Entretanto, a prefeita da cidade, Odileida Sampaio (PSDB), se queixa da lentidão das obras na cidade para minimizar os contratempos. “Parece que a gente está mendigando, que eles estão fazendo um favor. Nós estamos oferecendo ao país o que temos de mais lindo: o rio Xingu. Queremos o desenvolvimento do Brasil. Mas a Norte Energia quer nos usar e depois nos humilhar. Queremos ser respeitados.
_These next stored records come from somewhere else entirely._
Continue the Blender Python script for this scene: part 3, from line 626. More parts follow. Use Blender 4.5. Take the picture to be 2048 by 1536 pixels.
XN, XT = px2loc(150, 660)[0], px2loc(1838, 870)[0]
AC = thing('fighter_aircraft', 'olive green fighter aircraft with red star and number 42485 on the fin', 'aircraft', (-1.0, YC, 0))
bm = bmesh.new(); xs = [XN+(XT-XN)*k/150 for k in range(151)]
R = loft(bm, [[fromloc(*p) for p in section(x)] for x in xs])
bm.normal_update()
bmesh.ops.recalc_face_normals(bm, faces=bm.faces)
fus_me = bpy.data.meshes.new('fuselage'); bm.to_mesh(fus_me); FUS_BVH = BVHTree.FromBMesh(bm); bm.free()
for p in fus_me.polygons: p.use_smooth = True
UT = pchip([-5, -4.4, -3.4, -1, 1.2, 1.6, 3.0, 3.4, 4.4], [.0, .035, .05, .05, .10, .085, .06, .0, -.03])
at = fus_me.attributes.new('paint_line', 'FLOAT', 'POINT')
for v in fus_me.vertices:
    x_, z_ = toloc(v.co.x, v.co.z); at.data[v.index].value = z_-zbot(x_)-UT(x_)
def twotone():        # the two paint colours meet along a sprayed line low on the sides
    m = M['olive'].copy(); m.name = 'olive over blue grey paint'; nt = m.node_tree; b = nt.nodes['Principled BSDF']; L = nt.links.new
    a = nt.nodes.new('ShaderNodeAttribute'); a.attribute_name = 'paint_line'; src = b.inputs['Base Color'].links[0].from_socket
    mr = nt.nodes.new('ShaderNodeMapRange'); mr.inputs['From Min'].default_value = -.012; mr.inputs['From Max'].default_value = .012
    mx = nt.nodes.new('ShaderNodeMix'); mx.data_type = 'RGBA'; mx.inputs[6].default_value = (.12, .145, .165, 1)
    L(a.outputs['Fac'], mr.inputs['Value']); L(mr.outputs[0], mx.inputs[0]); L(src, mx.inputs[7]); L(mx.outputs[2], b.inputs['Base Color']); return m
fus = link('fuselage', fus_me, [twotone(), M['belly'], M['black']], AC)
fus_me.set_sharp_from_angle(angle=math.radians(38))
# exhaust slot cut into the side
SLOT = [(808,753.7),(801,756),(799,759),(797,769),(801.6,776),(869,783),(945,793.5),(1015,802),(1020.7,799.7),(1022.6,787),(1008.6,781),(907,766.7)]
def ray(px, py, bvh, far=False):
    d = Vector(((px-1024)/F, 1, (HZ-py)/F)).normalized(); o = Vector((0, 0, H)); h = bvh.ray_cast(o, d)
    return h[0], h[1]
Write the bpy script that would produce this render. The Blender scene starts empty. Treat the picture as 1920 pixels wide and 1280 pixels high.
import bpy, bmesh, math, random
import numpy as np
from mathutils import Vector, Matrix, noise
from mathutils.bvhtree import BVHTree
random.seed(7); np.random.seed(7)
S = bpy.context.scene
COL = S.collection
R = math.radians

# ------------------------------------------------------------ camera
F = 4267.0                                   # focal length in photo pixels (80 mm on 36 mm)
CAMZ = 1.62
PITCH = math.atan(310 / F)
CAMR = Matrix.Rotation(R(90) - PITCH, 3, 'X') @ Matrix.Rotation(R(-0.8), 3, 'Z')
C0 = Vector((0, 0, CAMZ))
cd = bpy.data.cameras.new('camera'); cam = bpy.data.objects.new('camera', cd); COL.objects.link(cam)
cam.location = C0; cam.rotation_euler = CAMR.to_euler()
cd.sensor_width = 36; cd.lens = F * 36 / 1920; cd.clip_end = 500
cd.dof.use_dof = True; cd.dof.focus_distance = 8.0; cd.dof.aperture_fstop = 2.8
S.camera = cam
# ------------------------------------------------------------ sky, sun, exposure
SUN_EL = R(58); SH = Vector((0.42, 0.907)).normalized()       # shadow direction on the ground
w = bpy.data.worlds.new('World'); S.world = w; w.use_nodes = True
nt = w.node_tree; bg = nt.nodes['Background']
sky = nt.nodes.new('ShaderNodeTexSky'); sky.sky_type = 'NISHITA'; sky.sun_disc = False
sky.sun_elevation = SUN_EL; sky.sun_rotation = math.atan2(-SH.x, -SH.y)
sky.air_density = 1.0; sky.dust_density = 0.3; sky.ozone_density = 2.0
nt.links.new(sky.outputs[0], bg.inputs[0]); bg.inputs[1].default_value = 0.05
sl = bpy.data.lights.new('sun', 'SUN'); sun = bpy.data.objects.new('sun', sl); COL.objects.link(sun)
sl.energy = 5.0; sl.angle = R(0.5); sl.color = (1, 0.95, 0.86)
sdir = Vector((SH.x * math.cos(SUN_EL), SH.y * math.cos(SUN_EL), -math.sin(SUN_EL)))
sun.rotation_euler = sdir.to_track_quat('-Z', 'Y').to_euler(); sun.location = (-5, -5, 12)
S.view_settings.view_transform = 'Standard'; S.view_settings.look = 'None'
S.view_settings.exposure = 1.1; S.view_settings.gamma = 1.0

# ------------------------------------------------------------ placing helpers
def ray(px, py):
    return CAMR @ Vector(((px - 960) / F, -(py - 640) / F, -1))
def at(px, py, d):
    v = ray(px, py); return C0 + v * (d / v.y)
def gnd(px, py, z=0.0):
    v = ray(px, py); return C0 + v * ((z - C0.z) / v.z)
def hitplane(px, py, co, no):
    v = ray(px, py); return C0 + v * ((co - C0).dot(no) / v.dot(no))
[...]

Se eles pensam que nós só vamos falar ‘amém’, estão enganados”, reclama a mandatária do município em ano de eleições locais.
Quem está insatisfeito também são os mais 5.000 moradores dos igarapés que estão sendo retirados, afinal, o reservatório da hidrelétrica vai atingir o nível que o rio chega na época de cheia. “O pessoal da Norte Energia oferece dinheiro ou outra casa, mas não fala quanto dinheiro e qual casa é essa. Eles só perguntam, não respondem nada”, afirma Dione Silva, moradora do igarapé Altamira que corta o centro da cidade.
Dione passou pelo centro de capacitação do CCBB (Consórcio Construtor Belo Monte), –formado pelas maiores empreiteiras do país– para trabalhar na construção da hidrelétrica. Hoje, se queixa das condições de trabalho.
ONDE FICA
“A gente trabalha o dia todinho no meio do sol, numa quentura que ofusca as vistas e dá uma dor de cabeça daquelas. Eles deviam colocar uma tenda para a gente trabalhar embaixo”, reclama. Por outro lado, Dione é extrativista de açaí, fruta que ela vai atrás com seu barco ancorado ao lado de sua palafita. Ela teme ser alojada em uma casa longe dos rios que a levam ao açaí silvestre.
“Os terrenos para construção das novas vilas em Altamira onde serão reassentadas as famílias impactadas pela construção do reservatório do rio Xingu já foram previamente escolhidos e anuídos pelo Ibama, órgão licenciador do empreendimento. Os locais, entretanto, ainda não foram divulgados à população justamente para evitar que os respectivos proprietários, tomados pela especulação imobiliária referida pelo jornalista, se valham disto para aumentar ainda mais os preços. Além disso, há também o risco de invasões destes imóveis, se divulgados antes da hora”, escreveu em e-mail a diretoria socioambiental da Norte Energia, em resposta à reportagem do UOL.
No centro de capacitação, os futuros operadores de escavadeiras treinam em um videogame como usar a pá mecânica empunhando joysticks diante de telões. Com 18 anos e oitava série completada, Aline Almeida já foi doméstica e secretária, mas agora treina para ser encanadora. Como ela, 70% de quem passa pelo centro nunca teve carteira de trabalho assinada, segundo dados do consórcio.
O governo federal imagina Altamira em 2015 como cartão-postal do desenvolvimento sustentável, mostrando que megaempreendimentos podem trazer progresso sem danificar tanto a natureza. Mas até agora, a cidade está bem longe do futuro sonhado por Brasília para aquele canto do Pará.